Tuesday, June 30, 2009

One Class Down


So this summer I have to take two master's classes to finish my certification for teaching early childhood. The first one I was not going to be taking because I was going to be home with James. Well, we all know that has changed, so I signed up to take the class because I need to get it done by a certain date and I just wanted to get it done and over with. This has been an extremely hard thing to do. I would sit in class and think about James the entire time and have a hard time staying focused or even motivated to do any of the work, but I pushed on and as of right now I have finished all of the work for class and tomorrow is the last class. A grad class all crammed into five short weeks! I can't even express how glad I am to be done with this class. The next one starts on Monday but it shouldn't be nearly as intense.
Also today was exactly three months since James was born and passed away. Today sucked big time!!!!!! But hears to hoping tomorrow is better. Waking up to hear William calling for mommy over the monitor is worth getting up for in the morning. Work is alright but a little stressful at the moment as we wait for the state assessors to drop in sometime this month to assess the classrooms.
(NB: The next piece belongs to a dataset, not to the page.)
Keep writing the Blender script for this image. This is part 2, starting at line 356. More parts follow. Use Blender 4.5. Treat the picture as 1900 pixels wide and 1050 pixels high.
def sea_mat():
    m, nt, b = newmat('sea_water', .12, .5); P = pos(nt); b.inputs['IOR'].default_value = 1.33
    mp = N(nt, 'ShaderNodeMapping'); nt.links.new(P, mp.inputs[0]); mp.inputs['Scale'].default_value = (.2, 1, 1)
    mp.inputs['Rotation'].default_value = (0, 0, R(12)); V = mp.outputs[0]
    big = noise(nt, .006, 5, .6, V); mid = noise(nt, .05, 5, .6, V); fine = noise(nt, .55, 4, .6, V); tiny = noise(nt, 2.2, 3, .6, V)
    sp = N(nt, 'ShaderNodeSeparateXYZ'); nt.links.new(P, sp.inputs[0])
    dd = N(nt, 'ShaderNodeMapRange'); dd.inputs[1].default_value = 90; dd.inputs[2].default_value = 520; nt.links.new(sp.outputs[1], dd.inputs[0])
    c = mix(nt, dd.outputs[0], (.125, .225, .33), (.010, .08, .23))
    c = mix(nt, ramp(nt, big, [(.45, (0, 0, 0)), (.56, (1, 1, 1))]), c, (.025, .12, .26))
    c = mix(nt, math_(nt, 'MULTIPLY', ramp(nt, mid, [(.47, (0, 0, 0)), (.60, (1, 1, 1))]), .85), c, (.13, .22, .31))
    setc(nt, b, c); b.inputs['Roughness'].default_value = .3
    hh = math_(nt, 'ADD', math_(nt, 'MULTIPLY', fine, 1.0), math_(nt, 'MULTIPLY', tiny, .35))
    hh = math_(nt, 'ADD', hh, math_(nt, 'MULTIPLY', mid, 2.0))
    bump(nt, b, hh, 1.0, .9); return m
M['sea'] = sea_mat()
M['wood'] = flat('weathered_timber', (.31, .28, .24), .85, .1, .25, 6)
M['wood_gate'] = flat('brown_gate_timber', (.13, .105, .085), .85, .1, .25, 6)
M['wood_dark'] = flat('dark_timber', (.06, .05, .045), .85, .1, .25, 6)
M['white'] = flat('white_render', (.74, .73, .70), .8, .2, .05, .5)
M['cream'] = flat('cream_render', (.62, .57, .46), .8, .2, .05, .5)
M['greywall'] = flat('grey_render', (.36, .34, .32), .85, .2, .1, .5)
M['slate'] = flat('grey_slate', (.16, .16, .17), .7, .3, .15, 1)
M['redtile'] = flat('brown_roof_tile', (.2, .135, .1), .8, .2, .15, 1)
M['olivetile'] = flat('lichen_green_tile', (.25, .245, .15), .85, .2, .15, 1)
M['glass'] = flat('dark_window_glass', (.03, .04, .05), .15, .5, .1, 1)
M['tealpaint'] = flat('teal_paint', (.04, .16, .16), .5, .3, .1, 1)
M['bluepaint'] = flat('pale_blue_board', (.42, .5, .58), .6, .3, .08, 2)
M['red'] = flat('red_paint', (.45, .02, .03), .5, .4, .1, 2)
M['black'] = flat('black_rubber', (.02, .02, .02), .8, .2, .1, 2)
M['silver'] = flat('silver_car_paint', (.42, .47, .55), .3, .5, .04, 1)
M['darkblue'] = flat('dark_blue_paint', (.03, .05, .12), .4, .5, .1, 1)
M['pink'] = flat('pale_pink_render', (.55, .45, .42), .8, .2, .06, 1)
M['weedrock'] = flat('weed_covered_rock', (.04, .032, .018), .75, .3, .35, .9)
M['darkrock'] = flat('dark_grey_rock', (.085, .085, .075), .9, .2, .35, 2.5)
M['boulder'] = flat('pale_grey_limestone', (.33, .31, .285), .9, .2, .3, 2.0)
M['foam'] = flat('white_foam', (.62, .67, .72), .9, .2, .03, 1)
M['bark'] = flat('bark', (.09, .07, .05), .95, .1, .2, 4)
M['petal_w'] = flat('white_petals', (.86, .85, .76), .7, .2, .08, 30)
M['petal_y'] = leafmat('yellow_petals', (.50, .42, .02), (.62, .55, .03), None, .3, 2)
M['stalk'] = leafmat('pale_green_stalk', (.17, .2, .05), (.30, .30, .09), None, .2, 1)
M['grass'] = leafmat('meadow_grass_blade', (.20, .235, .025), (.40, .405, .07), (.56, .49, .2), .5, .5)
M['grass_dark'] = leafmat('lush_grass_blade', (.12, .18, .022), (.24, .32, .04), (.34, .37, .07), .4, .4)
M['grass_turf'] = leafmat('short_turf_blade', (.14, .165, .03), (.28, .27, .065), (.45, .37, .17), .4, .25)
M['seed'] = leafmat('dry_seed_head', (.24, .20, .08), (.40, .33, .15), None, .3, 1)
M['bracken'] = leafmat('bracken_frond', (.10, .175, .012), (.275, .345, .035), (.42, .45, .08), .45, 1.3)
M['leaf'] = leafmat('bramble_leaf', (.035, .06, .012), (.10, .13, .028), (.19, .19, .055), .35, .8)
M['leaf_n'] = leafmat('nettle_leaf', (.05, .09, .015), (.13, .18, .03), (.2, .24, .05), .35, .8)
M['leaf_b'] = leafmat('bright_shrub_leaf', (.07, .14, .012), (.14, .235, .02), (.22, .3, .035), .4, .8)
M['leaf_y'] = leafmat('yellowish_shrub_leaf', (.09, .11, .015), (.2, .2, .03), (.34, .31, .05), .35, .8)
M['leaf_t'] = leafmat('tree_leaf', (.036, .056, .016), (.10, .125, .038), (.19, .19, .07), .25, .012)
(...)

Life is normal for everyone and I guess for me as well (as normal as things will ever get for awhile). Mel, William, family and friends are what makes everything okay. Thanks to all of you for your support. I don't know where I would be without all of you!

Sunday, June 7, 2009

Life Goes On


So it has been a little over 2 months since James passed away and life around me seems to be going along the same. Its strange how life can change so quickly. Just over two months ago we were excitedly awaiting the arrival of our second son. Now we are learning live with the fact that he is not here with us. It is strange going to the store even sometimes and just watching people going on with their lives and you are just thinking to yourself that they have no idea what has happened and it seems strange to be around "normal" life. My life is no longer the same and I am just learning to adapt to the new life that Mel, William and I have. There is a feeling of something missing no matter what you do. Days go on and we keep to a normal schedule for William and go to work and school each day and no one around us realizes that our life is not the same as it used to be. I know that I am and I'm sure that Mel is good at acting like everything is just fine when around other people but at the same time the mind is just wandering and not focusing on anything it needs to. I sit through class and just think about James and what I should be doing now. I should just be returning to work and not be taking class until July. But instead I have been back to work for two months and am taking class now. I know to anyone who is reading this my thoughts don't seem to flow together very well but that's just how they came out of my head tonight. Sorry if it confused you but I'm just writing my thoughts.